DATA BLOCK:

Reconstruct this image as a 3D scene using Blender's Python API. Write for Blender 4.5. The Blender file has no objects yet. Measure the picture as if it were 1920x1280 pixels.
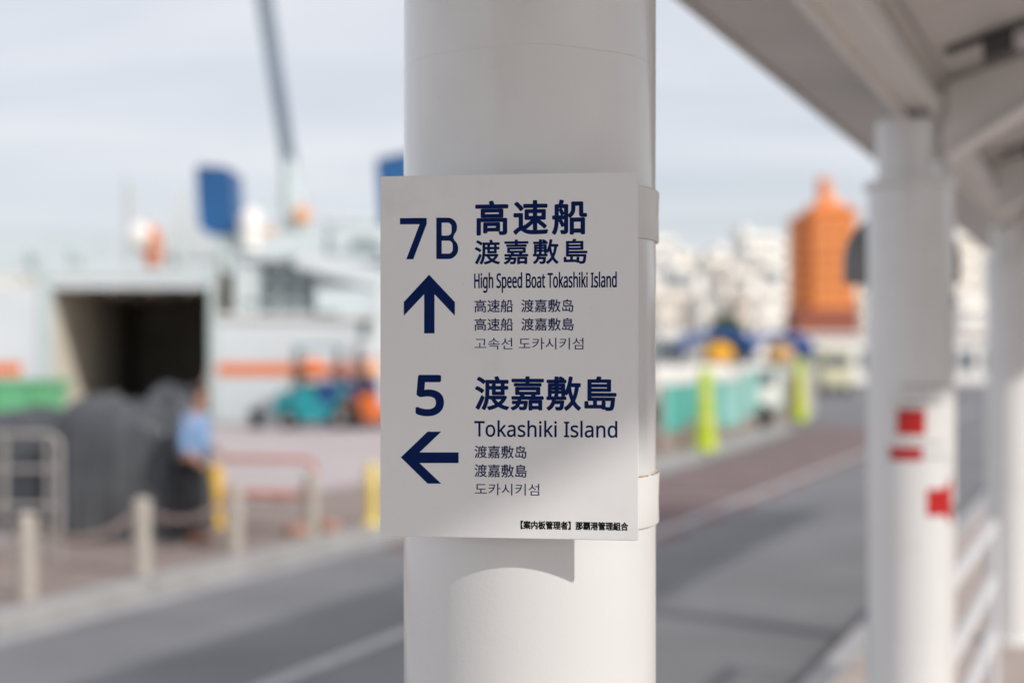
import bpy, bmesh, math, random
from mathutils import Vector, Matrix, noise
random.seed(7)
R = math.radians
sc = bpy.context.scene
C = sc.collection

# ------------------------------------------------------------------ camera
FPX = 2667.0      # focal length in photo pixels (50 mm on a 36 mm sensor, 1920 px wide)
EYE = 2.2         # lens height above the road
HOR = 665.0       # photo row of the horizon
cam = bpy.data.cameras.new('camera')
cam.lens = 50.0
cam.sensor_width = 36.0
cam.shift_y = 25.0 / 1920.0
cam.clip_start = 0.05
cam.clip_end = 6000
cam.dof.use_dof = True
cam.dof.focus_distance = 1.645
cam.dof.aperture_fstop = 2.05
cam.dof.aperture_blades = 0
co = bpy.data.objects.new('camera', cam)
co.location = (0, 0, EYE)
co.rotation_euler = (R(90), 0, 0)
C.objects.link(co)
sc.camera = co

# ------------------------------------------------------------------ sun and sky
SUN_EL = 32.0
TO_SUN = Vector((0.785, -0.62, 0)).normalized() * math.cos(R(SUN_EL)) + Vector((0, 0, math.sin(R(SUN_EL))))
sun = bpy.data.lights.new('sun', 'SUN')
sun.energy = 2.5
sun.angle = R(1.0)
sun.color = (1.0, 0.955, 0.90)
so = bpy.data.objects.new('sun', sun)
so.rotation_euler = TO_SUN.to_track_quat('Z', 'Y').to_euler()
so.location = (20, -20, 30)
C.objects.link(so)

world = bpy.data.worlds.new('World')
sc.world = world
world.use_nodes = True
nt = world.node_tree
N, L = nt.nodes, nt.links
N.clear()
wout = N.new('ShaderNodeOutputWorld')
bg = N.new('ShaderNodeBackground')
L.new(bg.outputs[0], wout.inputs[0])
sky = N.new('ShaderNodeTexSky')
sky.sky_type = 'NISHITA'
sky.sun_disc = False
sky.sun_elevation = R(SUN_EL)
sky.sun_rotation = math.atan2(TO_SUN.x, TO_SUN.y)
sky.altitude = 5
sky.air_density = 1.0
sky.dust_density = 1.6
sky.ozone_density = 1.2
tc = N.new('ShaderNodeTexCoord')
sep = N.new('ShaderNodeSeparateXYZ')
L.new(tc.outputs['Generated'], sep.inputs[0])
def wm(op, a, b):
    n = N.new('ShaderNodeMath'); n.operation = op
    for i, v in enumerate((a, b)):
        if isinstance(v, (int, float)): n.inputs[i].default_value = v
        else: L.new(v, n.inputs[i])
    return n.outputs[0]
zz = wm('ADD', wm('MAXIMUM', sep.outputs['Z'], 0.0), 0.12)
cx = wm('DIVIDE', sep.outputs['X'], zz)
cy = wm('DIVIDE', sep.outputs['Y'], zz)
cmb = N.new('ShaderNodeCombineXYZ')
L.new(cx, cmb.inputs[0]); L.new(cy, cmb.inputs[1])
mp = N.new('ShaderNodeMapping')
mp.inputs['Rotation'].default_value = (0, 0, R(20))
mp.inputs['Scale'].default_value = (0.55, 1.15, 1)
L.new(cmb.outputs[0], mp.inputs[0])
cn = N.new('ShaderNodeTexNoise')
cn.inputs['Scale'].default_value = 0.9
cn.inputs['Detail'].default_value = 5
cn.inputs['Roughness'].default_value = 0.52
cn.inputs['Distortion'].default_value = 0.35
L.new(mp.outputs[0], cn.inputs['Vector'])
cr = N.new('ShaderNodeMapRange')
cr.inputs['From Min'].default_value = 0.34
cr.inputs['From Max'].default_value = 0.66
cr.inputs['To Min'].default_value = 0.55
cr.inputs['To Max'].default_value = 0.96
L.new(cn.outputs['Fac'], cr.inputs['Value'])
skm = N.new('ShaderNodeVectorMath'); skm.operation = 'SCALE'
skm.inputs['Scale'].default_value = 1.0
L.new(sky.outputs[0], skm.inputs[0])
mix = N.new('ShaderNodeMix'); mix.data_type = 'RGBA'
L.new(cr.outputs[0], mix.inputs['Factor'])
L.new(skm.outputs[0], mix.inputs[6])
# sunlit thin cloud, in sky units; it scatters forward, so it is brighter round the sun
vd = N.new('ShaderNodeVectorMath'); vd.operation = 'DOT_PRODUCT'
L.new(tc.outputs['Generated'], vd.inputs[0]); vd.inputs[1].default_value = TO_SUN
fs = wm('ADD', wm('MULTIPLY', wm('POWER', wm('ADD', wm('MULTIPLY', vd.outputs['Value'], 0.5), 0.5), 2.0), 0.30), 0.97)
cl = N.new('ShaderNodeVectorMath'); cl.operation = 'SCALE'
cl.inputs[0].default_value = (7.6, 7.8, 8.35)
L.new(fs, cl.inputs['Scale'])
L.new(cl.outputs[0], mix.inputs[7])
L.new(mix.outputs[2], bg.inputs['Color'])
bg.inputs['Strength'].default_value = 0.10

sc.view_settings.view_transform = 'Standard'
sc.view_settings.look = 'None'
sc.view_settings.exposure = 0.12
sc.view_settings.gamma = 1.0
sc.view_settings.use_curve_mapping = False
sc.render.engine = 'CYCLES'
sc.cycles.use_denoising = True
sc.cycles.max_bounces = 8
sc.cycles.diffuse_bounces = 5
sc.cycles.sample_clamp_indirect = 6

# ------------------------------------------------------------------ materials
def mat(name, col, rough=0.6, var=0.08, scale=8.0, bump=0.0, bscale=60.0, metal=0.0, spec=0.5, spots=None, coat=0.0):
    m = bpy.data.materials.new(name)
    m.use_nodes = True
    t = m.node_tree; n = t.nodes; l = t.links
    b = n['Principled BSDF']
    b.inputs['Roughness'].default_value = rough
    b.inputs['Metallic'].default_value = metal
    b.inputs['Specular IOR Level'].default_value = spec
    b.inputs['Coat Weight'].default_value = coat
    b.inputs['Coat Roughness'].default_value = 0.12
    g = n.new('ShaderNodeTexCoord')
    nz = n.new('ShaderNodeTexNoise')
    nz.inputs['Scale'].default_value = scale
    nz.inputs['Detail'].default_value = 5
    l.new(g.outputs['Object'], nz.inputs['Vector'])
    mr = n.new('ShaderNodeMapRange')
    mr.inputs['From Min'].default_value = 0.3; mr.inputs['From Max'].default_value = 0.7
    mr.inputs['To Min'].default_value = 1 - var; mr.inputs['To Max'].default_value = 1 + var
    l.new(nz.outputs['Fac'], mr.inputs['Value'])
    v = n.new('ShaderNodeVectorMath'); v.operation = 'SCALE'
    v.inputs[0].default_value = col[:3]
    l.new(mr.outputs[0], v.inputs['Scale'])
    last = v.outputs[0]
    if spots:                                    # (colour, scale, threshold, softness, amount): grime and rust flecks
        for (sc_col, sscale, th, soft, amt) in spots:
            n2 = n.new('ShaderNodeTexNoise')
            n2.inputs['Scale'].default_value = sscale
            n2.inputs['Detail'].default_value = 4
            n2.inputs['Roughness'].default_value = 0.6
            l.new(g.outputs['Object'], n2.inputs['Vector'])
            r2 = n.new('ShaderNodeMapRange')
            r2.inputs['From Min'].default_value = th; r2.inputs['From Max'].default_value = th + soft
            r2.inputs['To Min'].default_value = 0; r2.inputs['To Max'].default_value = amt
            l.new(n2.outputs['Fac'], r2.inputs['Value'])
            mx = n.new('ShaderNodeMix'); mx.data_type = 'RGBA'
            l.new(r2.outputs[0], mx.inputs['Factor'])
            l.new(last, mx.inputs[6])
            mx.inputs[7].default_value = (*sc_col, 1)
            last = mx.outputs[2]
    l.new(last, b.inputs['Base Color'])
    if bump:
        nb = n.new('ShaderNodeTexNoise')
        nb.inputs['Scale'].default_value = bscale
        nb.inputs['Detail'].default_value = 3
        l.new(g.outputs['Object'], nb.inputs['Vector'])
        bp = n.new('ShaderNodeBump')
        bp.inputs['Strength'].default_value = bump
        bp.inputs['Distance'].default_value = 0.004
        l.new(nb.outputs['Fac'], bp.inputs['Height'])
        l.new(bp.outputs[0], b.inputs['Normal'])
    return m

M = {}
M['pillar'] = mat('white_gloss_paint', (0.81, 0.81, 0.80), 0.22, 0.025, 3.0, 0.06, 190, spec=0.5, coat=0.5,
                  spots=[((0.34, 0.30, 0.25), 46, 0.735, 0.03, 0.55), ((0.66, 0.62, 0.55), 2.2, 0.56, 0.25, 0.5)])
M['strap'] = mat('strap_paint', (0.81, 0.805, 0.785), 0.34, 0.03, 4, 0.10, 130,
                 spots=[((0.40, 0.25, 0.09), 38, 0.70, 0.05, 0.8)])
M['rust'] = mat('rust', (0.42, 0.25, 0.09), 0.85, 0.3, 220)
M['panel'] = mat('sign_face', (0.865, 0.872, 0.868), 0.42, 0.02, 5, 0.03, 240, spec=0.4,
                 spots=[((0.52, 0.49, 0.45), 9, 0.57, 0.22, 0.25), ((0.22, 0.20, 0.17), 95, 0.745, 0.02, 0.7)])
M['navy'] = mat('navy_film', (0.002, 0.016, 0.098), 0.55, 0.06, 40, spec=0.08)
M['black_ink'] = mat('black_film', (0.008, 0.008, 0.009), 0.55, 0.06, 40, spec=0.1)
M['asphalt'] = mat('asphalt', (0.195, 0.192, 0.197), 0.92, 0.14, 0.7, 0.5, 60, spec=0.25)
M['concrete'] = mat('kerb_concrete', (0.35, 0.342, 0.333), 0.85, 0.12, 3, 0.3, 40)
M['paver'] = mat('brown_paving', (0.27, 0.21, 0.185), 0.85, 0.16, 1.6, 0.4, 20)
M['pinkplaza'] = mat('pink_plaza', (0.47, 0.405, 0.40), 0.85, 0.08, 0.25, 0.3, 15)
M['lightplaza'] = mat('light_plaza', (0.50, 0.475, 0.45), 0.85, 0.08, 0.4, 0.2, 20)
M['arch'] = mat('arch_grey', (0.27, 0.27, 0.275), 0.5, 0.1, 10)
M['dullorange'] = mat('dull_orange', (0.40, 0.22, 0.16), 0.7, 0.1, 6)
M['tile'] = mat('walkway_tile', (0.47, 0.39, 0.345), 0.7, 0.12, 2, 0.2, 20)
M['redpave'] = mat('red_road_coating', (0.19, 0.095, 0.085), 0.9, 0.18, 2, 0.4, 40)
M['roadpaint'] = mat('road_paint', (0.42, 0.41, 0.41), 0.7, 0.15, 5, 0.2, 60)
M['soffit'] = mat('soffit_paint', (0.58, 0.57, 0.555), 0.45, 0.05, 2, 0.05, 60)
M['beam'] = mat('beam_paint', (0.78, 0.76, 0.735), 0.35, 0.05, 2, 0.05, 80)
M['dark'] = mat('dark_grey_plastic', (0.07, 0.07, 0.073), 0.5, 0.1, 10)
M['rubber'] = mat('rubber', (0.018, 0.018, 0.018), 0.8, 0.2, 12)
M['red'] = mat('red_film', (0.52, 0.012, 0.012), 0.45, 0.06, 20)
M['paper'] = mat('white_notice', (0.76, 0.755, 0.74), 0.5, 0.03, 10)
M['grey_print'] = mat('grey_print', (0.36, 0.36, 0.37), 0.5, 0.05, 30)
M['white_rail'] = mat('white_rail_paint', (0.72, 0.72, 0.73), 0.35, 0.04, 6)
M['bollard'] = mat('bollard_concrete', (0.44, 0.395, 0.34), 0.85, 0.12, 9, 0.3, 60)
M['rope'] = mat('chain_brown', (0.27, 0.20, 0.18), 0.7, 0.2, 50)
M['steel'] = mat('dull_steel', (0.35, 0.33, 0.31), 0.5, 0.12, 9, metal=0.25)
M['tarp'] = mat('charcoal_tarpaulin', (0.072, 0.076, 0.083), 0.40, 0.2, 2.4, 0.3, 18)
M['yellow'] = mat('yellow_plastic', (0.78, 0.48, 0.06), 0.5, 0.08, 6)
M['paleyellow'] = mat('pale_yellow', (0.80, 0.62, 0.18), 0.5, 0.08, 6)
M['salmon'] = mat('salmon_pipe', (0.60, 0.20, 0.13), 0.5, 0.1, 6)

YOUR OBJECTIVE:
Go from the first line of the listing to the line holding "C.objects.link(so)" and, please, transcribe those lines exactly, both included, with no pictures.

SOLUTION FOR THIS TASK:
Reconstruct this image as a 3D scene using Blender's Python API. Write for Blender 4.5. The Blender file has no objects yet. Measure the picture as if it were 1920x1280 pixels.
import bpy, bmesh, math, random
from mathutils import Vector, Matrix, noise
random.seed(7)
R = math.radians
sc = bpy.context.scene
C = sc.collection

# ------------------------------------------------------------------ camera
FPX = 2667.0      # focal length in photo pixels (50 mm on a 36 mm sensor, 1920 px wide)
EYE = 2.2         # lens height above the road
HOR = 665.0       # photo row of the horizon
cam = bpy.data.cameras.new('camera')
cam.lens = 50.0
cam.sensor_width = 36.0
cam.shift_y = 25.0 / 1920.0
cam.clip_start = 0.05
cam.clip_end = 6000
cam.dof.use_dof = True
cam.dof.focus_distance = 1.645
cam.dof.aperture_fstop = 2.05
cam.dof.aperture_blades = 0
co = bpy.data.objects.new('camera', cam)
co.location = (0, 0, EYE)
co.rotation_euler = (R(90), 0, 0)
C.objects.link(co)
sc.camera = co

# ------------------------------------------------------------------ sun and sky
SUN_EL = 32.0
TO_SUN = Vector((0.785, -0.62, 0)).normalized() * math.cos(R(SUN_EL)) + Vector((0, 0, math.sin(R(SUN_EL))))
sun = bpy.data.lights.new('sun', 'SUN')
sun.energy = 2.5
sun.angle = R(1.0)
sun.color = (1.0, 0.955, 0.90)
so = bpy.data.objects.new('sun', sun)
so.rotation_euler = TO_SUN.to_track_quat('Z', 'Y').to_euler()
so.location = (20, -20, 30)
C.objects.link(so)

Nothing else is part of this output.